• _GIVEN INFORMATION_
# # # # # # #

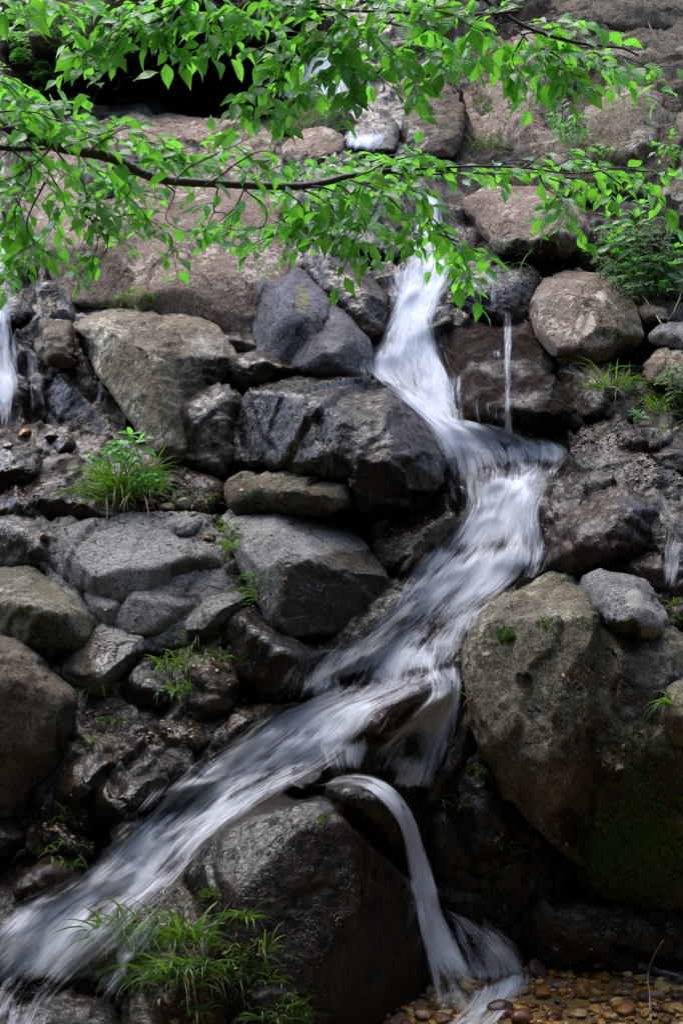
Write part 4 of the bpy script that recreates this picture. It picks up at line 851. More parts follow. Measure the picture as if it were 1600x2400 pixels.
stream('waterfall_water', [(700,1800,712,1815,.25),(745,1788,755,1810,.45),(790,1776,793,1802,.6),(850,1780,843,1815,.8),(905,1808,878,1848,.95),(948,1868,914,1894,.95),(978,1950,930,1962,.85),(1000,2020,942,2040,.8),(1018,2100,955,2110,.7),(1058,2180,972,2190,.55),(1100,2260,985,2265,.45),(1140,2330,1000,2340,.5)], seed=5, sl=5, sw=4, lift=.05, hold=.6, step=7)
stream('waterfall_water', [(960,2130,1000,2130,.4),(975,2200,1060,2190,.4),(985,2270,1110,2250,.35),(1000,2340,1160,2300,.35)], seed=26, layers=2, step=7)
stream('waterfall_water', [(1000,2085,1030,2080,.5),(1030,2120,1085,2105,.5),(1040,2170,1145,2130,.42),(1060,2220,1190,2175,.38),(1075,2260,1215,2225,.38),(1080,2310,1230,2265,.4)], seed=6, layers=2, step=7)
stream('waterfall_water', [(1142,705,1160,700,.1),(1148,725,1172,718,.3),(1154,760,1175,760,.72),(1156,850,1175,850,.6),(1157,940,1176,940,.55),(1155,1010,1180,1010,.55)], seed=7, layers=2, lift=.04, hold=.5, step=5)
stream('waterfall_water', [(1070,750,1150,745,.25),(1075,820,1155,820,.3),(1080,900,1160,900,.2),(1090,980,1160,980,.15)], seed=12, layers=1)
stream('waterfall_water', [(1015,860,1060,850,.4),(1020,920,1060,920,.35),(1030,975,1070,975,.3)], seed=13, layers=2)
stream('waterfall_water', [(1120,635,1140,630,.5),(1122,670,1140,668,.45),(1125,710,1140,710,.3)], seed=14, layers=2, step=5)
stream('waterfall_water', [(700,110,790,105,.7),(685,150,800,150,.7),(650,185,810,200,.65),(630,225,800,235,.6)], seed=15, layers=2)
stream('waterfall_water', [(860,130,900,130,.15),(840,200,905,200,.15),(835,260,870,260,.3)], seed=16, layers=1)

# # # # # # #

• _EXERCISE INSTRUCTIONS_
Transcribe the whole listing exactly. Pictures stay out of your copy.

• _COMPLETED EXERCISE_
Write part 4 of the bpy script that recreates this picture. It picks up at line 851. More parts follow. Measure the picture as if it were 1600x2400 pixels.
stream('waterfall_water', [(700,1800,712,1815,.25),(745,1788,755,1810,.45),(790,1776,793,1802,.6),(850,1780,843,1815,.8),(905,1808,878,1848,.95),(948,1868,914,1894,.95),(978,1950,930,1962,.85),(1000,2020,942,2040,.8),(1018,2100,955,2110,.7),(1058,2180,972,2190,.55),(1100,2260,985,2265,.45),(1140,2330,1000,2340,.5)], seed=5, sl=5, sw=4, lift=.05, hold=.6, step=7)
stream('waterfall_water', [(960,2130,1000,2130,.4),(975,2200,1060,2190,.4),(985,2270,1110,2250,.35),(1000,2340,1160,2300,.35)], seed=26, layers=2, step=7)
stream('waterfall_water', [(1000,2085,1030,2080,.5),(1030,2120,1085,2105,.5),(1040,2170,1145,2130,.42),(1060,2220,1190,2175,.38),(1075,2260,1215,2225,.38),(1080,2310,1230,2265,.4)], seed=6, layers=2, step=7)
stream('waterfall_water', [(1142,705,1160,700,.1),(1148,725,1172,718,.3),(1154,760,1175,760,.72),(1156,850,1175,850,.6),(1157,940,1176,940,.55),(1155,1010,1180,1010,.55)], seed=7, layers=2, lift=.04, hold=.5, step=5)
stream('waterfall_water', [(1070,750,1150,745,.25),(1075,820,1155,820,.3),(1080,900,1160,900,.2),(1090,980,1160,980,.15)], seed=12, layers=1)
stream('waterfall_water', [(1015,860,1060,850,.4),(1020,920,1060,920,.35),(1030,975,1070,975,.3)], seed=13, layers=2)
stream('waterfall_water', [(1120,635,1140,630,.5),(1122,670,1140,668,.45),(1125,710,1140,710,.3)], seed=14, layers=2, step=5)
stream('waterfall_water', [(700,110,790,105,.7),(685,150,800,150,.7),(650,185,810,200,.65),(630,225,800,235,.6)], seed=15, layers=2)
stream('waterfall_water', [(860,130,900,130,.15),(840,200,905,200,.15),(835,260,870,260,.3)], seed=16, layers=1)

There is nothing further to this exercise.